----- DATASET CONTENT -----

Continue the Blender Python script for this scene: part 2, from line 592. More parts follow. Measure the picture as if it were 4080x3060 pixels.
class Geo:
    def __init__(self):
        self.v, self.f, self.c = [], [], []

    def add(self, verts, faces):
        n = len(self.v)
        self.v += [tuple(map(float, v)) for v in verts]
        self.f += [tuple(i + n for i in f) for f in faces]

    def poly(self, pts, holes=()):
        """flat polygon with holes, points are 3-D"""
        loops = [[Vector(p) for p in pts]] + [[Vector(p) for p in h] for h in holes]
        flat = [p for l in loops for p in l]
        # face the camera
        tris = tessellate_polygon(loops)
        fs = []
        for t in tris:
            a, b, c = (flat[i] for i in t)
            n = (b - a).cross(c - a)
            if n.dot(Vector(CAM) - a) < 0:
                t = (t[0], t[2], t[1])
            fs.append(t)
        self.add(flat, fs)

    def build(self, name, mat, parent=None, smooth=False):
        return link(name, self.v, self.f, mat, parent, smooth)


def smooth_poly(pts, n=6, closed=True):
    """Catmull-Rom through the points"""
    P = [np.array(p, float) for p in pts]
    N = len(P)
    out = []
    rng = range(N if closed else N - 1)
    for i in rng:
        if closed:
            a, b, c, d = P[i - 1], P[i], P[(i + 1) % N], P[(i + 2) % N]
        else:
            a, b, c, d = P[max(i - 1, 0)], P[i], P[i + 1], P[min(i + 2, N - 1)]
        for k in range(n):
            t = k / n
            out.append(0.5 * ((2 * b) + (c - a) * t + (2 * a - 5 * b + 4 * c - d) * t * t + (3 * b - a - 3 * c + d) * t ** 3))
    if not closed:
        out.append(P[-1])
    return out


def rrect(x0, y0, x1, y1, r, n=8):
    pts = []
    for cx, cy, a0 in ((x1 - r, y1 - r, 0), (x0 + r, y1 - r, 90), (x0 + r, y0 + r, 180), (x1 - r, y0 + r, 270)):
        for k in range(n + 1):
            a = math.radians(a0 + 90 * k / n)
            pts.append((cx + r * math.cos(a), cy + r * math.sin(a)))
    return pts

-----

TASK STATEMENT: Reproduce the material above, every line of it, exactly.

IN RESPONSE:
Continue the Blender Python script for this scene: part 2, from line 592. More parts follow. Measure the picture as if it were 4080x3060 pixels.
class Geo:
    def __init__(self):
        self.v, self.f, self.c = [], [], []

    def add(self, verts, faces):
        n = len(self.v)
        self.v += [tuple(map(float, v)) for v in verts]
        self.f += [tuple(i + n for i in f) for f in faces]

    def poly(self, pts, holes=()):
        """flat polygon with holes, points are 3-D"""
        loops = [[Vector(p) for p in pts]] + [[Vector(p) for p in h] for h in holes]
        flat = [p for l in loops for p in l]
        # face the camera
        tris = tessellate_polygon(loops)
        fs = []
        for t in tris:
            a, b, c = (flat[i] for i in t)
            n = (b - a).cross(c - a)
            if n.dot(Vector(CAM) - a) < 0:
                t = (t[0], t[2], t[1])
            fs.append(t)
        self.add(flat, fs)

    def build(self, name, mat, parent=None, smooth=False):
        return link(name, self.v, self.f, mat, parent, smooth)


def smooth_poly(pts, n=6, closed=True):
    """Catmull-Rom through the points"""
    P = [np.array(p, float) for p in pts]
    N = len(P)
    out = []
    rng = range(N if closed else N - 1)
    for i in rng:
        if closed:
            a, b, c, d = P[i - 1], P[i], P[(i + 1) % N], P[(i + 2) % N]
        else:
            a, b, c, d = P[max(i - 1, 0)], P[i], P[i + 1], P[min(i + 2, N - 1)]
        for k in range(n):
            t = k / n
            out.append(0.5 * ((2 * b) + (c - a) * t + (2 * a - 5 * b + 4 * c - d) * t * t + (3 * b - a - 3 * c + d) * t ** 3))
    if not closed:
        out.append(P[-1])
    return out


def rrect(x0, y0, x1, y1, r, n=8):
    pts = []
    for cx, cy, a0 in ((x1 - r, y1 - r, 0), (x0 + r, y1 - r, 90), (x0 + r, y0 + r, 180), (x1 - r, y0 + r, 270)):
        for k in range(n + 1):
            a = math.radians(a0 + 90 * k / n)
            pts.append((cx + r * math.cos(a), cy + r * math.sin(a)))
    return pts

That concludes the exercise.